Prophecy and Foreshadowing
Prophecies—both real and invented—drive action and suspense. Moreau's prediction of three signs (water, fire, memory) shapes the narrative's supernatural rhythm and stakes. Early warning dreams and the significance of lost or returned objects serve as micro-foreshadowing: every riddle, every game portends chain reactions. The progression of supernatural signs is mirrored by the escalation of political threats—a fusion that underlines the indivisibility of legend and history in Anne's world.
Political Intrigue and Gendered Power
The major engine of suspense is the political trap: Anne's body is the battleground for empire, her virtue and marriageability the currency of sovereignty. The dance of oaths, proxy weddings, shifting alliances, and courtly spectacle all serve as the mechanisms by which gender and youth become at once power and curse. The repeated motif of self-sacrifice, the pressure to 'go' or 'stay' for the good of all, is subverted as Anne learns to rewrite the conditions of her own story.

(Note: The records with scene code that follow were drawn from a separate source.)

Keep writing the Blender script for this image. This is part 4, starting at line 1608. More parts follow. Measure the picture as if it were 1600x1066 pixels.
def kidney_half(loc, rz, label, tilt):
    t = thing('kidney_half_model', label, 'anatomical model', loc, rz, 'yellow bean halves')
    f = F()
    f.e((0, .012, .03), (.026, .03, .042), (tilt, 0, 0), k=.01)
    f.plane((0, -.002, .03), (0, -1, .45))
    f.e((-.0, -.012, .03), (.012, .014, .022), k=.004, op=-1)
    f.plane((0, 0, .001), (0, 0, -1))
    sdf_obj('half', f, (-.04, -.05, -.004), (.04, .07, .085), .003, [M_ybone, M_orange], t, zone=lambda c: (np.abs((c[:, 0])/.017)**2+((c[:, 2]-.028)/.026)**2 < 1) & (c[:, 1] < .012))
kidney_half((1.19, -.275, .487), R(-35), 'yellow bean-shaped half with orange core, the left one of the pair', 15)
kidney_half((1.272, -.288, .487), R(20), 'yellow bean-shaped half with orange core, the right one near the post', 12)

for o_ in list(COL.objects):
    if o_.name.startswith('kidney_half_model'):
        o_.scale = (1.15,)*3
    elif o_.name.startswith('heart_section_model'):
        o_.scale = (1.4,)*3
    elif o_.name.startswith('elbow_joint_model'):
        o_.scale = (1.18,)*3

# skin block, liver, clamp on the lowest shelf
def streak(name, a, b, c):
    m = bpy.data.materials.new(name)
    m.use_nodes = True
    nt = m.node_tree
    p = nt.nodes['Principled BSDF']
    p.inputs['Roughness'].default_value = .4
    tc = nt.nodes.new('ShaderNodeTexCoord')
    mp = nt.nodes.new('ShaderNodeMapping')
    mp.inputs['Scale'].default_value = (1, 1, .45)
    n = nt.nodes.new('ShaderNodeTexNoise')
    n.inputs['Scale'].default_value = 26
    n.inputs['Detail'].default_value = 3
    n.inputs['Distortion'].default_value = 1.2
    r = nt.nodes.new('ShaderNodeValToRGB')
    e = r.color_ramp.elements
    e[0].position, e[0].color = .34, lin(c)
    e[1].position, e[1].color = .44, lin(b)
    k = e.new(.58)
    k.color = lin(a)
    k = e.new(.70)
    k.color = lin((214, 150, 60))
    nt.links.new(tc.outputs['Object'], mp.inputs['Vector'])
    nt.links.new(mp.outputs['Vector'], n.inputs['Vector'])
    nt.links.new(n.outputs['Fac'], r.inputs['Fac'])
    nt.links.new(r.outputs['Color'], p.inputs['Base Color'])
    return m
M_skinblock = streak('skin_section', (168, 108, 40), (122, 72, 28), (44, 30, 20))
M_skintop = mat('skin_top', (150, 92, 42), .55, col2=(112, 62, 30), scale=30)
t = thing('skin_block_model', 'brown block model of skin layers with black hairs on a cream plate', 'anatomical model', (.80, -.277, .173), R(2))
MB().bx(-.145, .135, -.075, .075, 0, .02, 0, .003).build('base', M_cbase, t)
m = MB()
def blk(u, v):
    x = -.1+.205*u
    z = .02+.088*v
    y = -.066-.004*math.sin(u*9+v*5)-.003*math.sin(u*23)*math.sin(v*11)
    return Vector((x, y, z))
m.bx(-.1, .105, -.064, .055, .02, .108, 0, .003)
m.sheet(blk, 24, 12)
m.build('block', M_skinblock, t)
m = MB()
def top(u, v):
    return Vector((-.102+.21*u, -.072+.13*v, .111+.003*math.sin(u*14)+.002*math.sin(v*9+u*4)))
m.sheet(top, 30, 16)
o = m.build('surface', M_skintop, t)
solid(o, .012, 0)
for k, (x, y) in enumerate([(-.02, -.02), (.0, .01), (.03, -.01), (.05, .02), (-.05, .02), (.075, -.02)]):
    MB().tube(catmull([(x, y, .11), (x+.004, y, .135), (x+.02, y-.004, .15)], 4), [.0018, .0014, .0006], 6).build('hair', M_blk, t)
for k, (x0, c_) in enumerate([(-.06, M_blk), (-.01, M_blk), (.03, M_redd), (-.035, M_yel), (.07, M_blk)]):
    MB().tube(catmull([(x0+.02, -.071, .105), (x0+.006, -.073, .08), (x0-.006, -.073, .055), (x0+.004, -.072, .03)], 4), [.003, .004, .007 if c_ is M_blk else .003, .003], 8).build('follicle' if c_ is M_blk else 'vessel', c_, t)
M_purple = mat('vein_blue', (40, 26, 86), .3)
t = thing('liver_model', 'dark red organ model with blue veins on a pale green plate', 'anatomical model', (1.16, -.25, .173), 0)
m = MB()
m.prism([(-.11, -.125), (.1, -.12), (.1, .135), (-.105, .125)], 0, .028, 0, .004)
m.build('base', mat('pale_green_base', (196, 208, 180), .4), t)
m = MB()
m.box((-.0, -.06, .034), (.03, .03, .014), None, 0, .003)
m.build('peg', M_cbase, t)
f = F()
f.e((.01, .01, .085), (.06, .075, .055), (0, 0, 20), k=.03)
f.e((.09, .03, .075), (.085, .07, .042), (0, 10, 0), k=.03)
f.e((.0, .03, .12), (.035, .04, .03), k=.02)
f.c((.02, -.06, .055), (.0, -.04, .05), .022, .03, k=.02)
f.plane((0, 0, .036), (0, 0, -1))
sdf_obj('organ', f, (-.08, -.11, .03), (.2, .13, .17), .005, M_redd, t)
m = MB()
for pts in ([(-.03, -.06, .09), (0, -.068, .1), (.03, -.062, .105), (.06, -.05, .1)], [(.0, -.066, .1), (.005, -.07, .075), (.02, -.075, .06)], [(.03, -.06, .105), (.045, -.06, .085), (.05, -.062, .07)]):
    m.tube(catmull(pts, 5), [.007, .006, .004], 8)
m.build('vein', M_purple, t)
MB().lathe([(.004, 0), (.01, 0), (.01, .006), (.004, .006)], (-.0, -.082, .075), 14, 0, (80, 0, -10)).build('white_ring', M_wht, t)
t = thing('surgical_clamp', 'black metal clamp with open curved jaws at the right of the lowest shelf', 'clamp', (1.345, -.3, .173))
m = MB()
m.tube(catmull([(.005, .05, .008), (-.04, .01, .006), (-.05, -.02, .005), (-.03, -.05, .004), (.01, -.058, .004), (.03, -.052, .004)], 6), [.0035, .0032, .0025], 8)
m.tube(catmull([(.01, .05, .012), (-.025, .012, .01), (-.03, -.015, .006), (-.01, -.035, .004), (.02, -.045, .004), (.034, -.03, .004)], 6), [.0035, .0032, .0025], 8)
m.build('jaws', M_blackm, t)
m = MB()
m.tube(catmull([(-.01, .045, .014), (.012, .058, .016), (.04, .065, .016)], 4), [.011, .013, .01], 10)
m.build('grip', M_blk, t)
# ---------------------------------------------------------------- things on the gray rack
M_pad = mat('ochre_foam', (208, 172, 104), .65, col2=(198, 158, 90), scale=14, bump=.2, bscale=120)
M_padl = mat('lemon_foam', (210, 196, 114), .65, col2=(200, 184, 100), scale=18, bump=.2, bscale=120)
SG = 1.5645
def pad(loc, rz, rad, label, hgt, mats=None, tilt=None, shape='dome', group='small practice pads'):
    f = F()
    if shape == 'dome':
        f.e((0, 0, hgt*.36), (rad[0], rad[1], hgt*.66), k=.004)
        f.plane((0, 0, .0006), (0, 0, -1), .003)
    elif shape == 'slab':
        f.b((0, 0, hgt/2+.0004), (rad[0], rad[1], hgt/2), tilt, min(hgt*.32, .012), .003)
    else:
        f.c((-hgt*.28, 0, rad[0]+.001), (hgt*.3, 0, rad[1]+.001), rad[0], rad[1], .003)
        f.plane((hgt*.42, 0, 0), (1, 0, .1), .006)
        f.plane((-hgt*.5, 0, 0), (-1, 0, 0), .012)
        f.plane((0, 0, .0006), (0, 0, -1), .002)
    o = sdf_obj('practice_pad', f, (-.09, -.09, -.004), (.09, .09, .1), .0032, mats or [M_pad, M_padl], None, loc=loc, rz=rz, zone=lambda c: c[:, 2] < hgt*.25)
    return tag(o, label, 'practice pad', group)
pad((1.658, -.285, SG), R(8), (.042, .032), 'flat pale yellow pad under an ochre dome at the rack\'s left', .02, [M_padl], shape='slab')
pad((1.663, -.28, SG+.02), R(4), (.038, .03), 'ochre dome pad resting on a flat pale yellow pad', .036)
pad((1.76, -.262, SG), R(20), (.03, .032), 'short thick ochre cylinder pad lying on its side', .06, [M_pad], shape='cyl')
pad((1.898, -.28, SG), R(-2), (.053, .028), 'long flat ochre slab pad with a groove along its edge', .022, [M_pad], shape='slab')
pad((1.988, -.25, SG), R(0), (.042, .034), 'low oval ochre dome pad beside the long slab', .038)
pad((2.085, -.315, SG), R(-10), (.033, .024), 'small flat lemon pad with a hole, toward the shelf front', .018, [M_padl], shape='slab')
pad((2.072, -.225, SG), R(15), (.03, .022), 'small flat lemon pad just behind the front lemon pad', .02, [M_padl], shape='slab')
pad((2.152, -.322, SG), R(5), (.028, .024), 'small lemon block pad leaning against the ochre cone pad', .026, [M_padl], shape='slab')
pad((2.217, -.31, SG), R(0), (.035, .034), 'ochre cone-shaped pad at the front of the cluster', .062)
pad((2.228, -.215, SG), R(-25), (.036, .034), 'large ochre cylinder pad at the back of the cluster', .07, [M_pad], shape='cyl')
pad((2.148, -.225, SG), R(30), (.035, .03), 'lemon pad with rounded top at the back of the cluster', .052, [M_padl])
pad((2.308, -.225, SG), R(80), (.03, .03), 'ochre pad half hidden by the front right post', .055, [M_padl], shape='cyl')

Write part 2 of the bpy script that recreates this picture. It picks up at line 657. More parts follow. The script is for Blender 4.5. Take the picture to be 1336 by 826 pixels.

Supernatural Agency and the Limits of Sacrifice
The plot repeatedly raises the stakes by requiring choices with no perfect solution—Anne must risk her sister, her realm, or herself; Isabeau must balance loyalty with autonomy. Supernatural elements both amplify and subvert the familiar tale: the unicorn is not just a prize but a collaborator; the Lost Lands are both a hell and a source of liberation. The price of magic is always personal, tying agency to consequence. The structure of repeated tests, hauntings, and reversals culminates in the reimagining of what power and victory mean.